§ **SHORT PROBLEM**:
In the records below, find the line that contains "Write a Blender" and the line that contains "from mathutils import Vector, Matrix, Euler"; write out exactly those two lines and everything between them, without the pictures.

§ **EXTRACTED RECORDS**:
§
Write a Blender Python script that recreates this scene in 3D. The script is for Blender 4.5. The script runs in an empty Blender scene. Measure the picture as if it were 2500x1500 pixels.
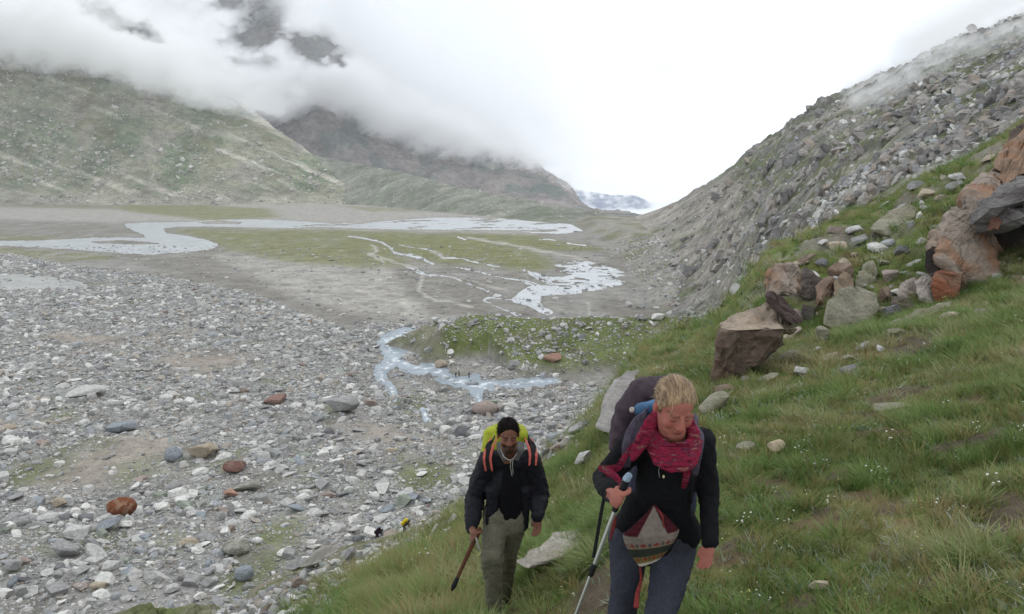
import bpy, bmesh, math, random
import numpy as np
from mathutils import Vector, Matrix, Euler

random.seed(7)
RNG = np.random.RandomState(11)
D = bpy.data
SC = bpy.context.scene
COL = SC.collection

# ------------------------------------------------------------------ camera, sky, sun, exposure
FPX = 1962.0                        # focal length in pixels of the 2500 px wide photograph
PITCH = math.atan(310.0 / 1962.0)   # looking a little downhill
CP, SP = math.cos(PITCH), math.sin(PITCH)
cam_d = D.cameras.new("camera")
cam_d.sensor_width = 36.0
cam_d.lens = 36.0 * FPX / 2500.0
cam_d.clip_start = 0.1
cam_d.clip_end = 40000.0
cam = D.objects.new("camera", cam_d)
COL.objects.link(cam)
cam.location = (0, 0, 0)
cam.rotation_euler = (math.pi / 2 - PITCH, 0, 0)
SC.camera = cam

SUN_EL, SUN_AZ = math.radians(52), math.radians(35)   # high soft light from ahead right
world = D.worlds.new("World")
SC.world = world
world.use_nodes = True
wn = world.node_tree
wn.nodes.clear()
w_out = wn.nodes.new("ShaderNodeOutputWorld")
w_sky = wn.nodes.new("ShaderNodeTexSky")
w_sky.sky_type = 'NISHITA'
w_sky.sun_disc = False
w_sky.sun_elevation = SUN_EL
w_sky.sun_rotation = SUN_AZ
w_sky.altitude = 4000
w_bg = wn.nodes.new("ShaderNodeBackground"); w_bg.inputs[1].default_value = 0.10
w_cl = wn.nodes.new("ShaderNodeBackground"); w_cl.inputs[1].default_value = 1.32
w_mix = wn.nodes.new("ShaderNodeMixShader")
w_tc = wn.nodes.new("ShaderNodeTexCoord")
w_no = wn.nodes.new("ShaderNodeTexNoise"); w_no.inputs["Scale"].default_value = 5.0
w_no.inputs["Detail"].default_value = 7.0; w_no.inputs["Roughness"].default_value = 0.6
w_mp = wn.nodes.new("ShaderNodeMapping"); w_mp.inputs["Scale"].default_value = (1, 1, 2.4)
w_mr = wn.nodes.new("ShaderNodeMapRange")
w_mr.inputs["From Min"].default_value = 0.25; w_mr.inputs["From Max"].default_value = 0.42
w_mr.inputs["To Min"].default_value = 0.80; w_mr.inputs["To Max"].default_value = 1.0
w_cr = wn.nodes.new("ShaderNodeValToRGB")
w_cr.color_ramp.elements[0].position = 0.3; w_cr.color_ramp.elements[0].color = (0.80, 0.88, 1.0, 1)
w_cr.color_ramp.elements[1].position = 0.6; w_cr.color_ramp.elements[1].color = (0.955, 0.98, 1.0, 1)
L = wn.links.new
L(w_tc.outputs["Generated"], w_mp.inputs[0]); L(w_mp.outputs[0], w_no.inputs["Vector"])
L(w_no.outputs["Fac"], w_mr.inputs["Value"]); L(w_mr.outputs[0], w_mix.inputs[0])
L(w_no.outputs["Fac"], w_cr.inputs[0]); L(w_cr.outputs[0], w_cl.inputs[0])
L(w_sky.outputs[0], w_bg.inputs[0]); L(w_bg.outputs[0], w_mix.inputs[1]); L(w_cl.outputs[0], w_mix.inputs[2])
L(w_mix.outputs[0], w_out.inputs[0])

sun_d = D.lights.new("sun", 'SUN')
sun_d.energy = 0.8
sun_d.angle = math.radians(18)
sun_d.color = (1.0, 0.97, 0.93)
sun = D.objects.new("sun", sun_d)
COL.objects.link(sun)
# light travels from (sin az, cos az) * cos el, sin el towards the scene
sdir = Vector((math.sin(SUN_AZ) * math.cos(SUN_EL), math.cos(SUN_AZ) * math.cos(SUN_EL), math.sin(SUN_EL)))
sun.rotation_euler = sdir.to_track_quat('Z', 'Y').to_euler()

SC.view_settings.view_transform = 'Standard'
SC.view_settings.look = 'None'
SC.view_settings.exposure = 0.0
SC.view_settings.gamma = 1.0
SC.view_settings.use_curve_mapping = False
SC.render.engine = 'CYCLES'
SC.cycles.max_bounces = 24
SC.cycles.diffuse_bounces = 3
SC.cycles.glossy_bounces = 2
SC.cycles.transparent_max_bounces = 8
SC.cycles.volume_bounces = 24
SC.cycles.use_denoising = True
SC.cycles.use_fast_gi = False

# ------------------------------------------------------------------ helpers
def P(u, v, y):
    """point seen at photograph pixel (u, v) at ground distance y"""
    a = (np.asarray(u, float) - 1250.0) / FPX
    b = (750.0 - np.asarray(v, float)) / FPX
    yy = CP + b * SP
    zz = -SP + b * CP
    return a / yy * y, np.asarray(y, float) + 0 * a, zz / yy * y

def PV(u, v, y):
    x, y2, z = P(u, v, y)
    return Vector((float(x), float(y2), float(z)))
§
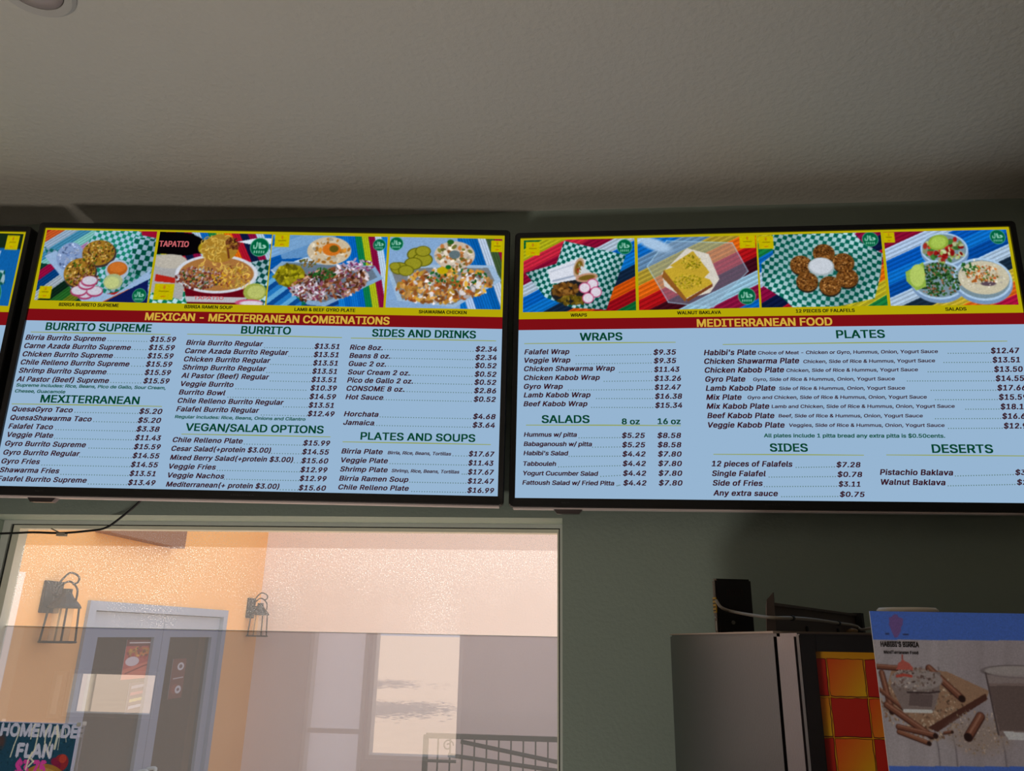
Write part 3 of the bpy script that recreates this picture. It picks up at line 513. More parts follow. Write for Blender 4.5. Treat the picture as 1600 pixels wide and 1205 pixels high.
§
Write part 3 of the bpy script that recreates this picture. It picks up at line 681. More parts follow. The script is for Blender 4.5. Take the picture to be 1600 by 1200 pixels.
§
§ **WRITTEN SOLUTION**:
Write a Blender Python script that recreates this scene in 3D. The script is for Blender 4.5. The script runs in an empty Blender scene. Measure the picture as if it were 2500x1500 pixels.
import bpy, bmesh, math, random
import numpy as np
from mathutils import Vector, Matrix, Euler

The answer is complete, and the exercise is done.